Ja, direkt, wobei ich sagen muss, dass wir gar nicht das erste Mal miteinander arbeiten. Wir sind auf der Nordschleife des Nürburgrings schon gemeinsam Rennen gefahren, kennen uns also. Damals und auch jetzt muss ich sagen, dass ich mich bei Landgraf Motorsport sehr wohlfühle. Solch ein familiäres Umfeld motiviert mich sehr, und die Motivation, eine gute Saison zu absolvieren, ist groß.
Sie waren zuletzt vier Jahre beim Team Winward. Gibt der Wechsel an die Nahe Ihnen einen neuen Kick?
Ein Wechsel entfacht immer neues Feuer. Und die ersten Tage und Eindrücke bei Landgraf sind sehr gut. Ich freue mich total auf die Zusammenarbeit und die Saison. Aber es ist ja auch nicht alles komplett neu. Viele handelnde Personen und Ingenieure von Mercedes kenne ich schon lange.
Bis auf wenige und vor allem kurze Ausnahmen fahren Sie immer für Mercedes.
Das stimmt, ich bin der Marke Mercedes sehr verbunden. Das hat einst in der Formel 3 begonnen, ich wurde anschließend immer von Mercedes unterstützt und bin über ein Junior-Programm, das nie so hieß, in die DTM gekommen. Diese Unterstützung ist sicher ein Grund dafür, dass ich der Marke Mercedes so lange verbunden geblieben bin.
Können Sie schon eine Zielsetzung für die anstehende Saison formulieren?
In der DTM geht es immer darum, zu gewinnen, das ist in dieser Klasse so vorgegeben. Sehr wichtig wird der Start sein, dann sehen wir, was möglich ist. Aber natürlich ist es das Ziel, ganz oben zu stehen.
Sie fahren seit 2015 in der DTM, waren 2022 Vizemeister, hatten weitere Top-Platzierungen. Lebt der Traum, eine Saison als Meister abzuschließen?
Absolut, das ist das große Ziel. Aber die DTM ist komplex, eine Saison sehr lang. Da warten viele Herausforderungen. Doch am Ende einer solchen Saison, vorne zu sein, das ist und bleibt mein Traum.
Sie haben in dieser Saison aber noch eine zusätzliche Aufgabe. Sie sollen Ihren Teamkollegen, den erst 17-jährigen Tom Kalender, bei seinem DTM-Einstieg unterstützen. Freuen Sie sich auf diesen Zweitjob?

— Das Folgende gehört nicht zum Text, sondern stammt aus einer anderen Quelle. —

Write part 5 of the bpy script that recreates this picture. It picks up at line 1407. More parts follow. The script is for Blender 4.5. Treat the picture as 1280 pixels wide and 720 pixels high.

Das ist eine ganz neue Aufgabe für mich. Gefühlt war ich immer der Youngster in der DTM. So ändern sich die Zeiten. Aber es ist wirklich cool, einen solch jungen Partner an seiner Seite zu haben und alles dafür zu geben, gemeinsam mit ihm und dem Team erfolgreich zu sein.
Wie bewerten Sie mit Ihren langjährigen Erfahrungen im Motorsport die DTM und ihren Stellenwert?
Im GT3-Bereich ist es aus meiner Sicht die stärkste Serie. Der gebotene Sport, die vielen Marken, die starken Teams. Die DTM ist die Königsdisziplin.
Halten Sie auch das Konzept mit den zwei Rennen an einem Wochenende auf einer Rennstrecke für zukunftsträchtig?
Das ist richtig gut, weil es dir die Möglichkeit zur zweiten Chance bietet. Wenn im ersten Rennen etwas direkt nach dem Start passiert, ist das Wochenende nicht vorbei. Es gibt den zweiten Tag. Das ist auch für die Fans sehr wichtig, die an einem Wochenende richtig viel Motorsport und viele heiße Zweikämpfe auf der Strecke geboten bekommen.
Sie sprechen die Fans an. Die Fannähe in der DTM wird oft gelobt, Landgraf Motorsport verfügt schon seit Jahren über treue Fans.
Landgraf Motorsport macht das auch in diesem Bereich, der für die DTM sehr markant und wichtig ist, sehr gut. So muss es sein, und auch das wird sicher ein Grund sein, mich bei Klaus Landgraf und seinem Team sehr wohlzufühlen.